-- START OF Given data --

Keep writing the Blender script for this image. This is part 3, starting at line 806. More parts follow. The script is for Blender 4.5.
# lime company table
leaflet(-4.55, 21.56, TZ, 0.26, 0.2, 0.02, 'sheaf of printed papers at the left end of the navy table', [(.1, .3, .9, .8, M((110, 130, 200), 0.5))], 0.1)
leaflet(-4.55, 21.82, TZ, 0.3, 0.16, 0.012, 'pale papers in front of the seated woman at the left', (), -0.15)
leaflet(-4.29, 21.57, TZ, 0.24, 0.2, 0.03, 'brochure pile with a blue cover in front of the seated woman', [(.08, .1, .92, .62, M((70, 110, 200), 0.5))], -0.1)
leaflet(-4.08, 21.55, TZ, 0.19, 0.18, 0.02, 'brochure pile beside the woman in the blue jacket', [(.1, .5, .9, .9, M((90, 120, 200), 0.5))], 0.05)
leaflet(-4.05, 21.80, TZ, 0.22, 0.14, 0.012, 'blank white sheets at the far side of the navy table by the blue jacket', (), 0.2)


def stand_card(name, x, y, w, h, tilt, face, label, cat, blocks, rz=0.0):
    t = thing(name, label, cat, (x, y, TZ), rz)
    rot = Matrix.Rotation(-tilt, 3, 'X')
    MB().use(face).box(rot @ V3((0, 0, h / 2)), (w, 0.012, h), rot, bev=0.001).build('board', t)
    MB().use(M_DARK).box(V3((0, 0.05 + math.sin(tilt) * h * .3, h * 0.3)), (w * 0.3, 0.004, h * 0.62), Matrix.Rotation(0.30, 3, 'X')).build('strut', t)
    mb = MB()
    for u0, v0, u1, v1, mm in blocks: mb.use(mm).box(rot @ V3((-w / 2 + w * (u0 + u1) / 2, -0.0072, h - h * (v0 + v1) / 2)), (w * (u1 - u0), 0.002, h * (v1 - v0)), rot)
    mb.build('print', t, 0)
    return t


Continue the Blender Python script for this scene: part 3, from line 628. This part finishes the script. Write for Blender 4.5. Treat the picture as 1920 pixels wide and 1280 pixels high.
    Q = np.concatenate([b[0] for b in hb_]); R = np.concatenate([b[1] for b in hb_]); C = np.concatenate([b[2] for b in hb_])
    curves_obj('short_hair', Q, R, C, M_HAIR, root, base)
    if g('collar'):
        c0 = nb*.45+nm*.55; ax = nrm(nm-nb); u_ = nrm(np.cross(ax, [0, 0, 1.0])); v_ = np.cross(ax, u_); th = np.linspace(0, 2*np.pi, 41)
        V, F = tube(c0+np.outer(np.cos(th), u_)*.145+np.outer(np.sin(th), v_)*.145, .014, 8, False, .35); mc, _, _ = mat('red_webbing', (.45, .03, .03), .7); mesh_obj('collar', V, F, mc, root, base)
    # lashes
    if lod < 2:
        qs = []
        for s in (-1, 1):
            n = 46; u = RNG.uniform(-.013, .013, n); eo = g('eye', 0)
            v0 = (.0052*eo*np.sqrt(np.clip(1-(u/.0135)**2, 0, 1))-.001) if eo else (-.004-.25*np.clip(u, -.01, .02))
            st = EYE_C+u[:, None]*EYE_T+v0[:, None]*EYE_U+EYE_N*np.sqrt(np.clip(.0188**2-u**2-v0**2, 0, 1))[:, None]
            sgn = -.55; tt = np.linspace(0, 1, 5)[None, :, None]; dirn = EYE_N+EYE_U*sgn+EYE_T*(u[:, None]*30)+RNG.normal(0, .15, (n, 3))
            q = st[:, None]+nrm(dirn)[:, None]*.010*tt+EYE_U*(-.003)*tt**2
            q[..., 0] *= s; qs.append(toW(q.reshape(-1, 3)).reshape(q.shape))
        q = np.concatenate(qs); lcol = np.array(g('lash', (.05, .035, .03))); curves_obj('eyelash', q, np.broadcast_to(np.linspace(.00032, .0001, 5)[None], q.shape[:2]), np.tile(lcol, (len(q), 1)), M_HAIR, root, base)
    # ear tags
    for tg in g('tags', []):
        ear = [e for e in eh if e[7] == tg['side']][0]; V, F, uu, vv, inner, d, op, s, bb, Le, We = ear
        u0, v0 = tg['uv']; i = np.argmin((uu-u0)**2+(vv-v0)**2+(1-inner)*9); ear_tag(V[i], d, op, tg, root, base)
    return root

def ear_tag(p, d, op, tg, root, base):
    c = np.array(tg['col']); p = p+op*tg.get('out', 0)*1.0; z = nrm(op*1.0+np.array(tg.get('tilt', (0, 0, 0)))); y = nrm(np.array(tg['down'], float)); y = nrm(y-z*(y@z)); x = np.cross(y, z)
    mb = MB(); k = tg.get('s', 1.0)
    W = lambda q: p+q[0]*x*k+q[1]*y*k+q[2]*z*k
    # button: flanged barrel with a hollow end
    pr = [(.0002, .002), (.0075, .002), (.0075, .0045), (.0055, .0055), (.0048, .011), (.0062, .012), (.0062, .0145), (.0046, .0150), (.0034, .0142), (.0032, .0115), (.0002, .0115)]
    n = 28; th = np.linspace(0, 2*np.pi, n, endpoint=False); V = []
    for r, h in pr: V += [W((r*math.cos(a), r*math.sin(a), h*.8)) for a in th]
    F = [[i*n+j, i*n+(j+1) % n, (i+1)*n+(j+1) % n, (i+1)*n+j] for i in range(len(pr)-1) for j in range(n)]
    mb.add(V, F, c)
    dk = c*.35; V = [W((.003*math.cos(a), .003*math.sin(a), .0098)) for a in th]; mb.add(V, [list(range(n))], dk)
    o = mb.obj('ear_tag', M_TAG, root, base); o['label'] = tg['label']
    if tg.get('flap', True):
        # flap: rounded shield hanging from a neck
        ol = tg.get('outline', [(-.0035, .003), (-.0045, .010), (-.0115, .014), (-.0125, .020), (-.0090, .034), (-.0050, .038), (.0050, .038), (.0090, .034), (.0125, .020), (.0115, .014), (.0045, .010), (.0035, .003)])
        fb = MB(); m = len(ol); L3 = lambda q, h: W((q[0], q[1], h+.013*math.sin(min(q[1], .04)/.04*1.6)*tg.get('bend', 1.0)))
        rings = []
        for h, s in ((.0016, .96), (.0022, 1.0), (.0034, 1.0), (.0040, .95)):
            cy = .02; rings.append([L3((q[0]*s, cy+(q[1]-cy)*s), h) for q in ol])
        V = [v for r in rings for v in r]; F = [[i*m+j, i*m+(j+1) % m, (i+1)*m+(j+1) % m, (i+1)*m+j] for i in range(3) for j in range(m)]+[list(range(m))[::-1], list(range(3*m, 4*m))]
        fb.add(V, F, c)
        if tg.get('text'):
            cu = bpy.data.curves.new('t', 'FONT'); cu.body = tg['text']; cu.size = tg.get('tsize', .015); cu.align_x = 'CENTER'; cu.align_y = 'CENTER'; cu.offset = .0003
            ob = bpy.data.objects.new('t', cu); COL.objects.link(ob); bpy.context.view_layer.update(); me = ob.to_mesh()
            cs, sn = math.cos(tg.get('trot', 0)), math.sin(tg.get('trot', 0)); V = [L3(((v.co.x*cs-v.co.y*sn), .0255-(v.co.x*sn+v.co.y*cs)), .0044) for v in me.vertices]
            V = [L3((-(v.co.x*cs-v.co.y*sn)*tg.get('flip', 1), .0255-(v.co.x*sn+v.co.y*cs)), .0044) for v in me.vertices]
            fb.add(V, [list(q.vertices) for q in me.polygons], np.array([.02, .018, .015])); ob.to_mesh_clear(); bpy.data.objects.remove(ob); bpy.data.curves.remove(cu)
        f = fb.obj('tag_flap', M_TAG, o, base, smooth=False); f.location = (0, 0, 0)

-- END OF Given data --

> _Your task_
Your output should consist solely of the lines from the beginning of the entries through the line containing "leaflet(-4.05, 21.80, TZ, 0.22, 0.14, 0.012, 'blank", reproduced exactly.

> _Full solution_
Keep writing the Blender script for this image. This is part 3, starting at line 806. More parts follow. The script is for Blender 4.5.
# lime company table
leaflet(-4.55, 21.56, TZ, 0.26, 0.2, 0.02, 'sheaf of printed papers at the left end of the navy table', [(.1, .3, .9, .8, M((110, 130, 200), 0.5))], 0.1)
leaflet(-4.55, 21.82, TZ, 0.3, 0.16, 0.012, 'pale papers in front of the seated woman at the left', (), -0.15)
leaflet(-4.29, 21.57, TZ, 0.24, 0.2, 0.03, 'brochure pile with a blue cover in front of the seated woman', [(.08, .1, .92, .62, M((70, 110, 200), 0.5))], -0.1)
leaflet(-4.08, 21.55, TZ, 0.19, 0.18, 0.02, 'brochure pile beside the woman in the blue jacket', [(.1, .5, .9, .9, M((90, 120, 200), 0.5))], 0.05)
leaflet(-4.05, 21.80, TZ, 0.22, 0.14, 0.012, 'blank white sheets at the far side of the navy table by the blue jacket', (), 0.2)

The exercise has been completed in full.